- **REQUIRED TASK**
Repeat the lines below exactly as written, please, from the line with "by 1080 pixels." to the line with "('worn', 'speck', 'chip') else 0.0)]).astype(np.float32))", both lines included, and no others.

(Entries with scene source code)
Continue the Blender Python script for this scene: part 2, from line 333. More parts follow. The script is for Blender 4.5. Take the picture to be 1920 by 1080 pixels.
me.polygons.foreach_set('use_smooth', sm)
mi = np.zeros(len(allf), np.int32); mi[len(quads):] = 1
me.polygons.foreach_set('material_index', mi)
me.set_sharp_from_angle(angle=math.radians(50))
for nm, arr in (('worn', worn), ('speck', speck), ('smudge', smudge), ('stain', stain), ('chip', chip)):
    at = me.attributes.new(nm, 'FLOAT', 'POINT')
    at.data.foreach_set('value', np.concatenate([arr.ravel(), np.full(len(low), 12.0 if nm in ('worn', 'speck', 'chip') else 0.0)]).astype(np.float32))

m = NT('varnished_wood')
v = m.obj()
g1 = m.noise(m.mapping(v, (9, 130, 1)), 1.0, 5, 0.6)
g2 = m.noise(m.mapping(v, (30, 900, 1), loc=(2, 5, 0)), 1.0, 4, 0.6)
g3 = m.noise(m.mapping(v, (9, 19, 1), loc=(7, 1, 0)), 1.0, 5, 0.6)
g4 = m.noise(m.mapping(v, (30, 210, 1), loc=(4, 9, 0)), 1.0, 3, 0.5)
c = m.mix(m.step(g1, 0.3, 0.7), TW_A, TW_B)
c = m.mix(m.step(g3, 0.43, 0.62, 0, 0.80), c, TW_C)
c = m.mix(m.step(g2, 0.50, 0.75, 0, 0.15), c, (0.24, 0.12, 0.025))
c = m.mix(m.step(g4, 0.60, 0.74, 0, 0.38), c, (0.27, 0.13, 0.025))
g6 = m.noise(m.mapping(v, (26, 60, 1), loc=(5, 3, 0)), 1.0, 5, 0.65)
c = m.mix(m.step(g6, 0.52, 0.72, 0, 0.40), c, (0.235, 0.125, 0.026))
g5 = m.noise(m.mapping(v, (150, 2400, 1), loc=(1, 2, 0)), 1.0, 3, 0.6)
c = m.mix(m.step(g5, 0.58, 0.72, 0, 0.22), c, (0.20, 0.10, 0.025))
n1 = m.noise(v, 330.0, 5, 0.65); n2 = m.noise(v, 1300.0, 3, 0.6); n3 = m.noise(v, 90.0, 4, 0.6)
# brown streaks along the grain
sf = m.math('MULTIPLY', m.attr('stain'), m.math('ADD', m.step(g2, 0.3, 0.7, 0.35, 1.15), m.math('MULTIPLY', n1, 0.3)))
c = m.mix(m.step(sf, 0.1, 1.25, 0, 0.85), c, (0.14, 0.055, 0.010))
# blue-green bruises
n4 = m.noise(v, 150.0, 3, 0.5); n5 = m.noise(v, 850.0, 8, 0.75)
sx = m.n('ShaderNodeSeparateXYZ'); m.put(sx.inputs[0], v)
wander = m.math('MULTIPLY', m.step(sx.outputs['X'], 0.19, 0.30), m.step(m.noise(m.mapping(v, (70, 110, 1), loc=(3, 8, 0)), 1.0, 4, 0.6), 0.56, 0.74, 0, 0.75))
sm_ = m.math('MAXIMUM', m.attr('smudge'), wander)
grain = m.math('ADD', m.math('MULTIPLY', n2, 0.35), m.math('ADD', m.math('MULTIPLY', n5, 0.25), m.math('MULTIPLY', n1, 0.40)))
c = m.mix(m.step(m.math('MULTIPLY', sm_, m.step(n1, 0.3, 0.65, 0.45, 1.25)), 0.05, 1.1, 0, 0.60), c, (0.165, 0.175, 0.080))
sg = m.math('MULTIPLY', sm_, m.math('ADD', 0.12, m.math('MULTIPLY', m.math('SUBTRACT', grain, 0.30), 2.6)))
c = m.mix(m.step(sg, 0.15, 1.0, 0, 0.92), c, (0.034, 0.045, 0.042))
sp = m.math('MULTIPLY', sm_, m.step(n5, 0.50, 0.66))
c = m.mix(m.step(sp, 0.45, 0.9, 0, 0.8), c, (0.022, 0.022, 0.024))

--

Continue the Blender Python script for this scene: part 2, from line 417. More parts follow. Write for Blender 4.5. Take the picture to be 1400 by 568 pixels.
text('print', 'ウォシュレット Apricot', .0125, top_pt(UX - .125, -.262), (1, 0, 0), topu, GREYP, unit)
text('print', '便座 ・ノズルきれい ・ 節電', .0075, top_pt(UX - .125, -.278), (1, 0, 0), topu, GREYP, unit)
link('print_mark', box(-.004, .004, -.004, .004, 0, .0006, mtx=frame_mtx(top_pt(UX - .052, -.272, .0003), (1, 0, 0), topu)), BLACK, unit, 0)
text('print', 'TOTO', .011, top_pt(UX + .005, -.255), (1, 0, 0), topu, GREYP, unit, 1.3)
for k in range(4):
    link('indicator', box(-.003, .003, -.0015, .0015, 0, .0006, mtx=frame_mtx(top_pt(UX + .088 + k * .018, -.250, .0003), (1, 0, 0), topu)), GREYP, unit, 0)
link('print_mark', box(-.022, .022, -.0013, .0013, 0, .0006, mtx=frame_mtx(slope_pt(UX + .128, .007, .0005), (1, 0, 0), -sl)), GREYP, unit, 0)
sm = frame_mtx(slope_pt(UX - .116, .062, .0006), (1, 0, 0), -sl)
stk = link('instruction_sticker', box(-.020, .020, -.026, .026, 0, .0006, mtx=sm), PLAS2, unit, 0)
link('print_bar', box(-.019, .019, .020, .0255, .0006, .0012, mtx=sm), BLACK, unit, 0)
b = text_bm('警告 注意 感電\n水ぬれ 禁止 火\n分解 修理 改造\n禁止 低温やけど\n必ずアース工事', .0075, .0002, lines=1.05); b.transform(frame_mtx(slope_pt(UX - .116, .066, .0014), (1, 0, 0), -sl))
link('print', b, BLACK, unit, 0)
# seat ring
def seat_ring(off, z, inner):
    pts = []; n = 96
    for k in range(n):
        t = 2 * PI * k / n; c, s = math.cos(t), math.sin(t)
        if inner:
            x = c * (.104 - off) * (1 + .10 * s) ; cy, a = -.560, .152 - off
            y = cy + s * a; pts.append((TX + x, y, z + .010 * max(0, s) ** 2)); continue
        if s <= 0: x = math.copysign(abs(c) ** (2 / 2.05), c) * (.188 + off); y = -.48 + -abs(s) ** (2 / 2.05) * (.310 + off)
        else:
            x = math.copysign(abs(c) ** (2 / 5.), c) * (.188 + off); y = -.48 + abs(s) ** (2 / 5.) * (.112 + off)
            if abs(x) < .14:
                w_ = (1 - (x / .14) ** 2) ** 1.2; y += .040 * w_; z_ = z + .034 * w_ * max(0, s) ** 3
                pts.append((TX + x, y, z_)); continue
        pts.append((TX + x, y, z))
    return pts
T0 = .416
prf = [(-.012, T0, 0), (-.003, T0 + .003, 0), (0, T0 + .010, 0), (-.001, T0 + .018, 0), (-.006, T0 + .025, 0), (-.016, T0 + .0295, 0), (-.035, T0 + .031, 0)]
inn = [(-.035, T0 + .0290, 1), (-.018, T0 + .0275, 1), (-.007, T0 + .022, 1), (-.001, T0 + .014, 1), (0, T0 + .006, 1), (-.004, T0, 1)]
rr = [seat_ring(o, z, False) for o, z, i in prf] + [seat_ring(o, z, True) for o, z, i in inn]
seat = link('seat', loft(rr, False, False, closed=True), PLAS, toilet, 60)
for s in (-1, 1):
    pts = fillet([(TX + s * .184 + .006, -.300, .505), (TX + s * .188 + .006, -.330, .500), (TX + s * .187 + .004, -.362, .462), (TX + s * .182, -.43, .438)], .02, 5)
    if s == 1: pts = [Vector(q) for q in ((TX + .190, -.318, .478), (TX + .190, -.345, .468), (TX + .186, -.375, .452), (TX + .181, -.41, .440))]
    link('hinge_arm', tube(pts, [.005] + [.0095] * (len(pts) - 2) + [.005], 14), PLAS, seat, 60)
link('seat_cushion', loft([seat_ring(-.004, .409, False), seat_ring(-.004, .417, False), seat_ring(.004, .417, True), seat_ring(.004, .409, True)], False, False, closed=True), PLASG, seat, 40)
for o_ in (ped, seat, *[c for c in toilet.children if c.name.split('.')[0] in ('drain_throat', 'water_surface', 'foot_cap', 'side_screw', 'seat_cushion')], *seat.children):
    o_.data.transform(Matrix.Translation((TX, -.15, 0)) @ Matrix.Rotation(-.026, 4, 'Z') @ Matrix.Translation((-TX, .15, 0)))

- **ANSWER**
Continue the Blender Python script for this scene: part 2, from line 333. More parts follow. The script is for Blender 4.5. Take the picture to be 1920 by 1080 pixels.
me.polygons.foreach_set('use_smooth', sm)
mi = np.zeros(len(allf), np.int32); mi[len(quads):] = 1
me.polygons.foreach_set('material_index', mi)
me.set_sharp_from_angle(angle=math.radians(50))
for nm, arr in (('worn', worn), ('speck', speck), ('smudge', smudge), ('stain', stain), ('chip', chip)):
    at = me.attributes.new(nm, 'FLOAT', 'POINT')
    at.data.foreach_set('value', np.concatenate([arr.ravel(), np.full(len(low), 12.0 if nm in ('worn', 'speck', 'chip') else 0.0)]).astype(np.float32))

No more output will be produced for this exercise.